I don’t doubt that they are slower, I doubt that it’s the pool depth. To be more accurate, i have no idea if it the pool depth, but a swimmer saying that it is doesn’t tell me a lot. I’m not sure if the intuition of a swimmer can differentiate between the pool depth effect and other effects that could influence performance. I don’t doubt that something is making them slower, but i don’t believe it’s pool depth until there’s better evidence.
It's pretty amazing that people here are willing to wade into a field and contest what is accepted amongst practitioners. Olympians literally spend around 40 hours a week in the pool if not more. Places like team USA and other well funded teams have an army of coaches and scientists trying to eke out every basis point of performance as their full-time job.

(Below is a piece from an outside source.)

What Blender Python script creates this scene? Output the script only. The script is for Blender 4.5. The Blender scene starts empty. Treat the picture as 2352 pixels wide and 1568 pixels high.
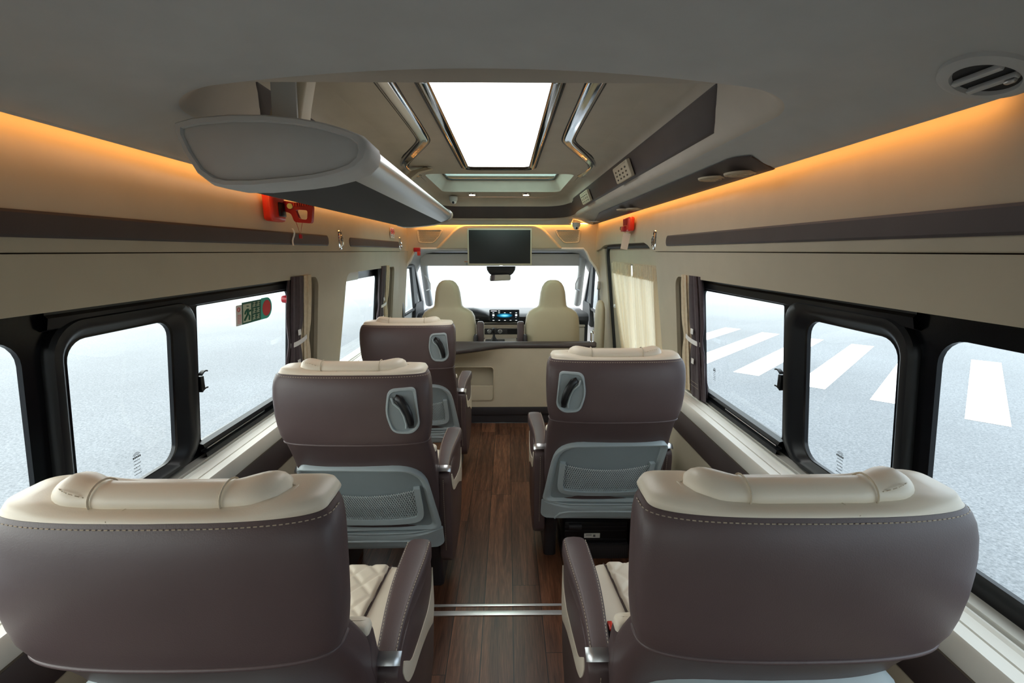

As a swimmer, I remember everyone lauding over how cool the Beijing Water Cube was because it was a uniform 3m deep which made it excellent for racing in - this was 16 years ago in 2008.
Since the Paris Olympics were accepted the regulation recommendation for pool depth has been revised from 2m to 2.5m
So clearly people vested in the sport and live and breathe it have seen enough evidence (including the sleepy regulatory board) to advise deeper pools.
If you wanted another possible explanation for how depth may affect the swim - a crucial part of the swim is the dive and also the underwater kicking. Both of those may have separate dynamics to swimming on the surface.
Looks like they don’t if you look at the quotes in the article. Nobody said “I can feel the turbulence reflected from the bottom of the pool slowing me down”, they just said they notice they are slower and the article claims they think it might be depth-related.